Mostra de Tiradentes: Subterrânea (Pedro Urano)

subterraneaPor Chico Torres

 

Sou a pedra que caiu do céu
E virou peça de museu
Que ardeu em grande fogaréu
Mas que sobreviveu

(Trecho de Bendegó, canção de Renato Frazão e Cláudia Castelo Branco)

A pedra falava
Ao longo das eras
Sempre baixinho
Ninguém suspeitava
Que no meio da pedra
Tinha um caminho

(Trecho de Pedra de iniciação, canção de Thiago Amud)

 

Subterrânea surge como alegoria para denunciar diversos acontecimentos ocorridos no estado do Rio de Janeiro que fazem parte tanto de sua fundação quanto de seu aspecto sociopolítico atual.

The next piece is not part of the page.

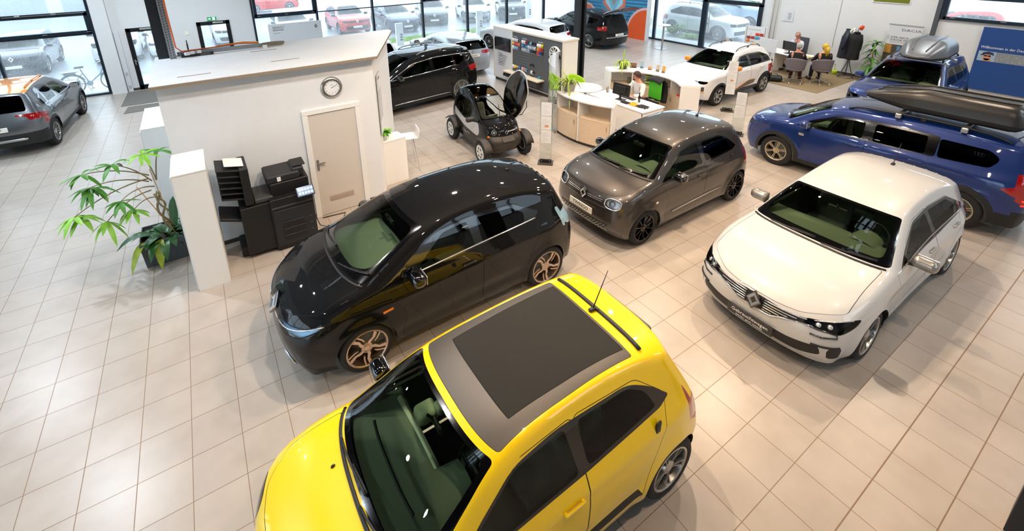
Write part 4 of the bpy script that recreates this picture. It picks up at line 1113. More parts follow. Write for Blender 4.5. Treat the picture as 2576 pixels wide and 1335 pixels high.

Todos esses acontecimentos, expostos através de uma série de metáforas, falam, em síntese, sobre o desequilíbrio entre homem e natureza, ou sobre o desequilíbrio do homem consigo mesmo. A obra parte da premissa de uma natureza mineral que, ao ser explorada, enterrada ou destruída por um ideal de progresso, gera a própria ruína humana.

Já de imediato, percebemos um cinema de gênero. Somos levados pelo estudante Leo (Negro Leo) e por sua tia e professora de geologia Stein (Susana Stein) em uma aventura exploratória que procura desvendar os símbolos gravados em pedras encontradas aos arredores da região do extinto Morro do Castelo. Em paralelo a esse aspecto fabulesco, Subterrânea também se desenvolve como documentário, o que reforça seu tom de ironia e denúncia. Todas as buscas de Leo e Stein caem nas mesmas conclusões: o homem é o destruidor de si mesmo porque não consegue se enxergar como parte da própria natureza. Ao destruir, implodir, demolir, o ser humano alimenta o motor que acelera a sua própria destruição, já que esse passado latente, mais cedo ou mais tarde, vem cobrar a dívida.

O filme passeia por diversos temas que exploram a ideia de que essa natureza subterrânea e mineral pode nos indicar um caminho (ou pelo menos entender que o caminho traçado até agora está errado), à medida em que acompanhamos o seu processo de destruição. Vemos como o meteorito de Bendegó “sobreviveu” ao incêndio do Museu Nacional: a sua resistência e presença nos servem como marco simbólico de um apagamento não apenas material, mas de todo um registro cultural e científico que viraram pó. Vemos, ao acompanhar parte do processo da demolição do Morro do Castelo e a lenda do seu tesouro, a história atual do Rio de Janeiro, pela relação entre religião e poder, seja através dos Jesuítas no passado colonial, ou do poder dos neopentecostais no presente capitalista. O fantasma de Lima Barreto parece ser o guia para o verdadeiro caminho por entre esse passado apagado, mas que ainda resiste sob os escombros da história. Esse aspecto fantasmagórico e sombrio se reforça, ainda que de maneira menos significativa em relação ao tema que norteia o filme, com a presença da estudante Clara (Clara Choveaux), personagem que simboliza os casos de suicídio acontecidos na UERJ. Uma denúncia sobre o processo de desmonte das pesquisas nas universidades federais e suas consequências aterradoras.

O arrasamento de tudo como processo de desenvolvimento. Maceió, capital de Alagoas, serve como o exemplo mais atual dessa constatação: a Brasken, empresa de exploração do sal-gema, foi responsável pela destruição de bairros inteiros a partir ano de 2019, desabrigando centenas de famílias de suas casas devido à exploração inadvertida do minério. Nascem cidades fantasmas de ações como essas. É assim que a natureza cobra, revelando que o avanço é também o prenúncio do fim. E, como é citado no início do filme por Leo, uma referência a Eduardo Viveros de Castro, quem paga primeiro com esse aniquilamento são os povos indígenas, os negros, os empobrecidos, todos eles são especialistas em fim de mundo, já que para eles o mundo acaba diversas vezes e sistematicamente. Mas a ruína está para todos que fazem parte desse jogo civilizatório em nome do progresso. E o que resta fazer? Ressuscitar os mortos, recontar a história e entender o caminho que está inscrito nas pedras.